For Loos, ornament is simultaneously criminal (because it defaces what it is utilitarian and function) and also intrinsically linked to a racial (and racist) theory of cultural evolution. This is interesting here because web3 and crypto advocates often call NFTs ‘the future’ or the ‘evolution’ of the art object. This is— to me— just as sloppy and perhaps dangerous as Loos’ claims from the early 20th century. Leegte, who knows his theoretical stuff, makes a piece that looks like a bunch of lines on an old Windows blank text box do the work of asking us how NFTs as new media want to define purpose, function, and futurity.
For all of Loos’ flaws, I also love a lot of Bauhaus design personally. And I love Leegte’s Ornament series. Both share intrinsically interesting and problematic nominal conceits; both purposefully provoke.
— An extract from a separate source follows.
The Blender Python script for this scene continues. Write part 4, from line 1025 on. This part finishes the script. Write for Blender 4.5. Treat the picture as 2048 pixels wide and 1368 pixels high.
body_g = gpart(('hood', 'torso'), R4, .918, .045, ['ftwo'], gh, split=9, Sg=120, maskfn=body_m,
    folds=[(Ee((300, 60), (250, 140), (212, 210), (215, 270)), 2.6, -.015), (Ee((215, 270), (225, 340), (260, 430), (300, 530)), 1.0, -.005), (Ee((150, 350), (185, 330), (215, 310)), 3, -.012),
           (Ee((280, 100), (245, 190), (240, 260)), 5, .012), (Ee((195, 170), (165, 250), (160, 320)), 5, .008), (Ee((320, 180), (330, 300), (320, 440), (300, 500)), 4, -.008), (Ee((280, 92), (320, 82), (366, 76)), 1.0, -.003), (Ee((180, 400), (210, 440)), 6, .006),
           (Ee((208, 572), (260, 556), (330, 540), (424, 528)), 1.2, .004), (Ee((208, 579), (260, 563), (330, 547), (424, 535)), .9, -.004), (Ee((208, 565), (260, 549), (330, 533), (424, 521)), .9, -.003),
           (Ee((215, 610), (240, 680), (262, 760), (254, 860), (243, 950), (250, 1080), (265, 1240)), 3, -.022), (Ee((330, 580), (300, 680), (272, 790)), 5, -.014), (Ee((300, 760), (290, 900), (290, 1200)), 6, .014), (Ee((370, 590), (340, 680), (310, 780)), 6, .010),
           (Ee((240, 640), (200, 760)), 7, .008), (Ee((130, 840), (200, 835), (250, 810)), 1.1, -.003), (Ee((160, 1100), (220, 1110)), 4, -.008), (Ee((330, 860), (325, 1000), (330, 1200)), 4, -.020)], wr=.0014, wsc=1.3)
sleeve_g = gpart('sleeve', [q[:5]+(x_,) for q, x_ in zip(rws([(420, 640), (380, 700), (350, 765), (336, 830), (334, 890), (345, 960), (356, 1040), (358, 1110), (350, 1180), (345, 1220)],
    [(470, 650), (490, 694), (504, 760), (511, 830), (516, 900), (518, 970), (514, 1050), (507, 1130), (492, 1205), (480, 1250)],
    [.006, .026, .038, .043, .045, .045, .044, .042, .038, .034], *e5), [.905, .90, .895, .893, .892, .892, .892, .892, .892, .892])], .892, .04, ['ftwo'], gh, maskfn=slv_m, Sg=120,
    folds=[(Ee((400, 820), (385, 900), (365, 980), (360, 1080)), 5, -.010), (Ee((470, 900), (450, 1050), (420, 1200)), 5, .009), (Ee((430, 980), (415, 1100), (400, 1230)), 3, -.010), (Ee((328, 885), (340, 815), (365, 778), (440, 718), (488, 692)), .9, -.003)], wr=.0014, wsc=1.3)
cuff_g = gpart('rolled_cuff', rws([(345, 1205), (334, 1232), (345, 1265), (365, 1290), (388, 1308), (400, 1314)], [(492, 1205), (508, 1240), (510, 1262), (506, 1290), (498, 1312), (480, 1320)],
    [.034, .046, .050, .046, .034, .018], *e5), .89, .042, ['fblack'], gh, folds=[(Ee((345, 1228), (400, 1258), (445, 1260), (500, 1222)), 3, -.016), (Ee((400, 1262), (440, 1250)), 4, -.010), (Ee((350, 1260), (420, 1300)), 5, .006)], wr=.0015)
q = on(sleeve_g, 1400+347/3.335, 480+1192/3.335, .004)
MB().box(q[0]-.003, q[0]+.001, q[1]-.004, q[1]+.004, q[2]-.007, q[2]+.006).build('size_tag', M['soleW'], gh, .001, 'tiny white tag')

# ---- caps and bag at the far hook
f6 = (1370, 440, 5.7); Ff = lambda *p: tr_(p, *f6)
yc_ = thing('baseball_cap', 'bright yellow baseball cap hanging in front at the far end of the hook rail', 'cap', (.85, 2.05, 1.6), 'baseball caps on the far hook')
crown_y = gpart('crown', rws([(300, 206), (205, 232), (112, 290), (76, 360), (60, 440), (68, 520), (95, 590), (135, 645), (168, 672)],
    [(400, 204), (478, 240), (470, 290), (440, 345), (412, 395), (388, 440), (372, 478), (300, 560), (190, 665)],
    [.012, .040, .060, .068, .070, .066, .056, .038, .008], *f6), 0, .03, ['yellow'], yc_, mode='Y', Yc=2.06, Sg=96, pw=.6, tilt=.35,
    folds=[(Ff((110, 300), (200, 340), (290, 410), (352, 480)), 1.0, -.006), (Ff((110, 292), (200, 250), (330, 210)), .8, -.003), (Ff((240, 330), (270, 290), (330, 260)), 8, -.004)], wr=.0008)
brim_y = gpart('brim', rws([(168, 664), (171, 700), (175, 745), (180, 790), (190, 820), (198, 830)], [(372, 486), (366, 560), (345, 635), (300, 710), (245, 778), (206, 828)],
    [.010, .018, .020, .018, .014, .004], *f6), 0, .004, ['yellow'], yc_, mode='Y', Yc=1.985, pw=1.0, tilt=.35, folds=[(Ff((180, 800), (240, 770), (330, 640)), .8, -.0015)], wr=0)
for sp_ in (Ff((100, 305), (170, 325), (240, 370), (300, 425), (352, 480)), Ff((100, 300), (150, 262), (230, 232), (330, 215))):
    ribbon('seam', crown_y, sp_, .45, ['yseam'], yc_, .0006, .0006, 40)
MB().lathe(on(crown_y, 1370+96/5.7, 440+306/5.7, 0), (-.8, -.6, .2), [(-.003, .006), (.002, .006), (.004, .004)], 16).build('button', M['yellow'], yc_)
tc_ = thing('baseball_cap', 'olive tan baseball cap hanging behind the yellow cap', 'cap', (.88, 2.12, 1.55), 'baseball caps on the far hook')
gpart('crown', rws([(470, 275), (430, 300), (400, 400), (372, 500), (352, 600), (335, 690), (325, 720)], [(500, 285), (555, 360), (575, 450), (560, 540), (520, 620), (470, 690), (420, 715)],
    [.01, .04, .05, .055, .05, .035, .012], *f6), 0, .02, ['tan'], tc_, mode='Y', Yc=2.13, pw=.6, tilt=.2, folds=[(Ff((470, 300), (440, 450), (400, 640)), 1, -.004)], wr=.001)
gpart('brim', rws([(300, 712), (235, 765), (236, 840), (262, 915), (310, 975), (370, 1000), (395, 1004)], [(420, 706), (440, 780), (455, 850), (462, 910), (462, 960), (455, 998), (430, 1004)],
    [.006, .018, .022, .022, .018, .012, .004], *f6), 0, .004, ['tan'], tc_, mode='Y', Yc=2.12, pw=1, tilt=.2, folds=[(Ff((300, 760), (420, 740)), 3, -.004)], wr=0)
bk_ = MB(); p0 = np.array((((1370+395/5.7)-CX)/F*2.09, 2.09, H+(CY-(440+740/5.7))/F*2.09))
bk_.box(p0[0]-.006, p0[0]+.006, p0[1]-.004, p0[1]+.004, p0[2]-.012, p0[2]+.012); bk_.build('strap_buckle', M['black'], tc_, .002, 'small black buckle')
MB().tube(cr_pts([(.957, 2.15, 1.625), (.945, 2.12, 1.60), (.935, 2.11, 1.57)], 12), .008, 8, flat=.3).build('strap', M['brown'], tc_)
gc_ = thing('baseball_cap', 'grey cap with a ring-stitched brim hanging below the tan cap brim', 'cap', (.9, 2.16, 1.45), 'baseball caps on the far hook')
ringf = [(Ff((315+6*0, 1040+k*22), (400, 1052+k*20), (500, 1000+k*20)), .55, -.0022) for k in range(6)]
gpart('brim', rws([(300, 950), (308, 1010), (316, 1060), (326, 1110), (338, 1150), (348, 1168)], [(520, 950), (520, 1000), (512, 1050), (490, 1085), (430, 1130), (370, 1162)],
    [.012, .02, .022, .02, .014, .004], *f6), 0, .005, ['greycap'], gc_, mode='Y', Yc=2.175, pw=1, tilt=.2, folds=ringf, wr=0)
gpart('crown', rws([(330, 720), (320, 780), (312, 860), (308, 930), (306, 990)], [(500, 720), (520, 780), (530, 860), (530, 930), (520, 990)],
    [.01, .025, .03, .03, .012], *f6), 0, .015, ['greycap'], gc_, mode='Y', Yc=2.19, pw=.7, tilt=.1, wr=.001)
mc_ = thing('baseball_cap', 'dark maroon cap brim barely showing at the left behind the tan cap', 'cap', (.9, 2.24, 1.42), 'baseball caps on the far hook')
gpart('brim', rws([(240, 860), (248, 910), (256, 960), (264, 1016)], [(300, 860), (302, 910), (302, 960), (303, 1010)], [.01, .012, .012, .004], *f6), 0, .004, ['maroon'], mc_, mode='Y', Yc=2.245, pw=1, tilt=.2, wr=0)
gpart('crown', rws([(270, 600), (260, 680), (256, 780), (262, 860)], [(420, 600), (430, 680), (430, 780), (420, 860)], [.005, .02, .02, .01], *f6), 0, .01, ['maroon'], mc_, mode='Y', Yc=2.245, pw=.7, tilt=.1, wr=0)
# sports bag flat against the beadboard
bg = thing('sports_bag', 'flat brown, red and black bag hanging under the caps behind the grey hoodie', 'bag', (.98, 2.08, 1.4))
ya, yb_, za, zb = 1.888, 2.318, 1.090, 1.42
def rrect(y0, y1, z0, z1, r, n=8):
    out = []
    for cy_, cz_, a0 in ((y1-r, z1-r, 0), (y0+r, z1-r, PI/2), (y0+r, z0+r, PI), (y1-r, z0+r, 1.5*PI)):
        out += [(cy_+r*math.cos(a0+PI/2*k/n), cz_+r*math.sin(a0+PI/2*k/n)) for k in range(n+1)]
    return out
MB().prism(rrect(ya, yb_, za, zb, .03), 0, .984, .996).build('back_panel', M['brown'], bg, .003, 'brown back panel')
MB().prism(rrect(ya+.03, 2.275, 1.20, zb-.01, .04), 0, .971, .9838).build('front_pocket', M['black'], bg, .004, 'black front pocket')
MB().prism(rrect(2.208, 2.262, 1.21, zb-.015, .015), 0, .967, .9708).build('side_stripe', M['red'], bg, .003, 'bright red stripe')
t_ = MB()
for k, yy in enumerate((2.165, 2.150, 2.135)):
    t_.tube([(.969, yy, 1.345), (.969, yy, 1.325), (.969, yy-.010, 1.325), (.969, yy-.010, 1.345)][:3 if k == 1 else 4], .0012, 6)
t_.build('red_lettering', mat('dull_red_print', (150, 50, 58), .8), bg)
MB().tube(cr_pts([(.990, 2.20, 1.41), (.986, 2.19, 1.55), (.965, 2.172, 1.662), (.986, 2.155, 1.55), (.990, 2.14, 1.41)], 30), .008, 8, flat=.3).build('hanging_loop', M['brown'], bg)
Would Leegte’s work be “crime” in Loos’ terms? I don’t know. I like that state of epistemic uncertainty, the space between a white and black line.
p.s.— I didn’t want run with this in full, but Leegte also asks us what a frame is here, evocative of the painting of Howard Hodgkin. Frames are a topic I’ll return to in time, I’m sure!
*You can read Adolf Loos’ whole 1908 work for free in translation here.